9. Disclaimer of Warranties
THE BETA PRODUCTS PROVIDED BY OOLIO ARE PROVIDED "AS IS" AND OOLIO DISCLAIMS ALL REPRESENTATIONS AND WARRANTIES, EXPRESS OR IMPLIED, INCLUDING ANY WARRANTY THAT THE SERVICES WILL BE UNINTERRUPTED OR ERROR-FREE. OOLIO FURTHER DISCLAIMS ANY IMPLIED OR STATUTORY WARRANTY, INCLUDING ANY IMPLIED WARRANTY OF TITLE, NON-INFRINGEMENT, MERCHANTABILITY, OR FITNESS FOR A PARTICULAR PURPOSE, TO THE FULLEST EXTENT PERMITTED BY APPLICABLE LAW.
IT IS HEREBY CLARIFIED THAT ALL BETA PRODUCTS ARE PRE-RELEASE AND ARE EXPECTED TO CONTAIN DEFECTS THAT MAY BE MATERIAL. SUCH BETA PRODUCTS ARE NOT EXPECTED TO OPERATE AT THE LEVEL OF PERFORMANCE OR COMPATIBILITY OF A FINAL, GENERALLY AVAILABLE PRODUCT OR SERVICE OFFERING. BETA PRODUCTS MAY NOT OPERATE ACCURATELY AND MAY BE SUBSTANTIALLY MODIFIED PRIOR TO PUBLIC AVAILABILITY OR WITHDRAWN AT ANY TIME. THEREFORE, THE ACCESS AND USE OF BETA PRODUCTS ARE ENTIRELY AT THE TESTER'S OWN RISK.
OOLIO SHALL NOT BE LIABLE FOR ANY DAMAGE WHATSOEVER ARISING OUT OF THE USE OF OR INABILITY TO USE THE BETA PRODUCT(S), EVEN IF THE TESTER HAS BEEN ADVISED OF THE POSSIBILITY OF SUCH DAMAGES. THE TESTER IS ADVISED TO SAFEGUARD IMPORTANT DATA, TO USE CAUTION, AND NOT TO RELY IN ANY WAY ON THE CORRECT FUNCTIONING OR PERFORMANCE OF ANY BETA PRODUCT.

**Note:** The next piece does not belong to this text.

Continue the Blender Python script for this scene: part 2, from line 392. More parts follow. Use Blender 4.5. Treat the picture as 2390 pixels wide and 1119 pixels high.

10. Indemnity and Limitation of Liability
The Tester hereby agrees to indemnify and hold Oolio, including its officers, directors, and employees, harmless from any losses, including attorneys’ fees, arising from any third-party claims that result from Tester's or its designated participants' access, use, or misuse of the Beta Products or Intellectual Property Rights or any act or omission by Tester or its participants in violation of this Agreement. Oolio shall not be liable to the Tester for any special, indirect, incidental, consequential, punitive or exemplary damages or for loss of profits, revenues, contracts, loss of use, loss of data, business interruption, or cost of replacement goods related to or in connection with this Agreement, even if advised of the possibility of such damages, to the maximum extent allowed by law.
11. Miscellaneous
This Agreement hereby establishes that no partnership, agency relationship, or joint venture shall be created between the parties. Tester shall not assign any portion of this Agreement without obtaining prior written consent from Oolio. Furthermore, all terms and conditions outlined in this Agreement shall remain binding on Tester’s successors and permitted assigns. In the event that any provision of this Agreement is deemed unenforceable by a tribunal of competent jurisdiction, said provision shall be modified to the extent possible to achieve the parties’ intent, and the remaining provisions shall continue to be fully enforceable. Oolio’s failure to enforce any right under this Agreement shall not constitute a waiver of that right or Oolio’s ability to later assert that right relative to the specific situation at hand. This agreement shall be exclusively governed by the Laws of Victoria, without considering the conflict of law provisions of Victoria (Australia). Any dispute that arises out of or relates to this agreement shall be subject to the exclusive jurisdiction and venue of the state and federal courts located in Victoria (Australia), and each party hereby consents to the personal jurisdiction and venue of these courts.